Tutti gli economisti sono uniti nel dire che i dazi USA colpiranno anche i produttori di vino americani poiché vedranno aumentare in maniera esponenziale i costi di materie prime fondamentali per la produzione del vino e che provengono principalmente dalla UE. Pensiamo ad esempio al vetro per le bottiglie, ai tappi di sughero, alle botti per l’affinamento e a tutti i macchinari per l’enologia di cui l’Europa è leader incontrastata.

Le conseguenze dei dazi cadranno come sempre sul consumatore finale e soprattutto su colui che ha i redditi più bassi.

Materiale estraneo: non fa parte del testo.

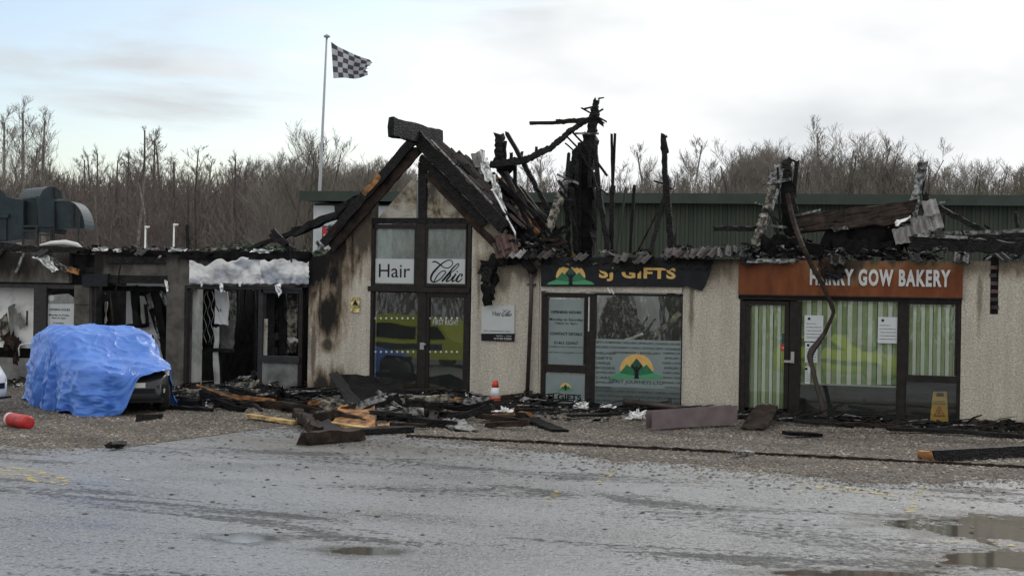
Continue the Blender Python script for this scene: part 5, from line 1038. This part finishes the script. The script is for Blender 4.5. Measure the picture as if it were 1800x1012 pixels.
# the big fallen dark panel over the bakery
MB().slab([at(1394, 408, .75), at(1600, 390, .75), at(1610, 350, .95), at(1396, 378, .95)], .06, n=10, rag=.03, warp=.02).build('fallen_ceiling_panel', 'char_brown', bak)
MB().slab([at(1462, 400, .72), at(1490, 396, .72), at(1492, 404, .72), at(1464, 408, .72)], .015, n=3).build('ash_flake', 'ash', bak)
for (a, b, s_) in [(1614, 398, .9), (1626, 392, .9), (1637, 387, .9), (1580, 415, .8), (1592, 413, .8), (1603, 412, .8), (1632, 366, .8)]: tile(bak, at(a, b-14, .7), Vector((1, .1, .28)), Vector((.2, .5, 1)), 'tile_grey', s_)
MB().slab([at(1572, 392, .6), at(1600, 380, .6), at(1600, 384, .5), at(1576, 398, .5)], .015, n=5, rag=.02, warp=.02).build('torn_flashing', 'foil', bak)
# wall crack holding burnt bricks, right of the bakery
ck = box('wall_recess', 'char_matt', bak, at(1741, 500).x, at(1755, 500).x, -.004, .02, at(1748, 552).z, at(1748, 452).z)
for i in range(6): b = at(1748+rng.uniform(-2, 2), 470+i*14, -.01); MB().box(b.x-.06, b.x+.05, -.02, -.005, b.z-.03, b.z+.03).build('brick', rng.choice(['tile_red', 'tile', 'ash']), ck)
# ragged eaves: tiles and torn felt left along the wall heads
def eaves(par, px0, px1, pyf, n_, seed, tiles=0, kinds=('tile', 'char', 'tile_grey')):
    rg = random.Random(seed); b = MB()
    for i in range(n_):
        px = rg.uniform(px0, px1); y = rg.uniform(-.08, .8); cl = mnoise.noise(Vector((px*.035, seed*3.1, 0)))
        if cl < rg.uniform(-.35, .15): continue
        b.shard(at(px, pyf(px)+rg.gauss(0, 3.0)-6*max(0, cl)*rg.random(), y), rg.uniform(.04, .26)*(.6+.8*max(0, cl)), rg, .18, .35, rg.choice([0, 0, 0, 0, 1, 1, 1, 2]))
    b.build('eaves_debris', ['char', 'char_matt', 'ash'], par, kind='stuff')
    for i in range(tiles):
        px = px0+(px1-px0)*(i+rg.random()*.6)/tiles; tile(par, at(px, pyf(px)-2+rg.gauss(0, 2), -.10+rg.uniform(0, .15)), Vector((1, rg.gauss(0, .2), rg.gauss(0, .12))), Vector((rg.gauss(0, .2), .8, .45)), rg.choice(kinds), rg.uniform(.7, .95))
eaves(gif, 945, 1300, lambda p: 447+(-4 if p > 1170 else 0)+3*math.sin(p*.06), 300, 1, 6, ('char', 'tile', 'char'))
eaves(gif, 1180, 1310, lambda p: 439, 120, 2, 9, ('tile', 'char', 'tile'))
eaves(bak, 1300, 1700, lambda p: 452+3*math.sin(p*.05), 420, 3, 3, ('char', 'tile')); eaves(bak, 1690, 1850, lambda p: 452+3*math.sin(p*.07), 220, 4, 3, ('char', 'char', 'tile')); eaves(bak, 1310, 1480, lambda p: 436, 260, 5); eaves(bak, 1470, 1700, lambda p: 440, 200, 8)
eaves(flat, -40, 320, lambda p: 441, 220, 6, 3, ('char',)); eaves(flat, 320, 560, lambda p: 443, 160, 7); eaves(sal, 890, 985, lambda p: 440, 320, 9, 4); eaves(sal, 870, 960, lambda p: 425, 160, 10)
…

La guerra commerciale che sta per cominciare non avrà altri effetti se non quelli di fare aumentare i prezzi e rendere “nervoso” e instabile il mercato. Da che se ne ha memoria, il mercato prospera in condizioni di stabilità e non certo in un contesto schizofrenico come quello attuale.

La cosa veramente preoccupante per i produttori di vino europei è che sono in balia delle scelte della UE e singolarmente o come associazione di produttori possono fare ben poco. Non possono intraprendere un colloquio per mitigare i dazi sull’agroalimentare usando come leva lo scambio tra i due continenti poiché gli Stati Uniti esportano pochissimo e noi europei invece abbiamo in USA il più vasto e ricco mercato per i nostri prodotti alimentari. Non ci resta che sperare in una buona e profittevole politica comunitaria.

 

L’Effetto dei Dazi sui vini da investimento

Come già accennato in un precedente articolo, il mercato dei vini da investimento non verrà “colpito” direttamente poiché, come sapete, il trading dei vini avviene all’interno di magazzini fiscali e quindi in una sorta di “porto franco” che è e continuerà ad essere immune a tutte le tasse e dazi del mondo.

Anzi, molti analisti prospettano un possibile aumento delle quotazioni perché si prevede uno spostamento di capitali di collezionisti americani in Europa al fine di acquisire vino in bond (ovvero all’interno di magazzini doganali/fiscali) per poi estrarlo solo dopo l’eliminazione dei dazi.

Pensiamo che questa ipotesi possa essere corretta e auspicabile. Di certo possiamo dirvi che i vini detenuti dai nostri clienti all’interno dei nostri magazzini sono totalmente immuni da qualsiasi lotta commerciale.

Una altra prospettiva per guardare con slancio a nuovi investimenti in vino potrebbe essere che la scarsa domanda di vini europei da parte dei clienti americani generi, almeno nel primo periodo, una abbondanza di offerta di vini che fino ad ora erano quasi interamente allocati in USA. Quindi potrebbe rivelarsi più semplice reperire alcune etichette finora quasi introvabili. Fare scorta ora per poi rivendere quando il mercato riaprirà, potrebbe essere una mossa vincente.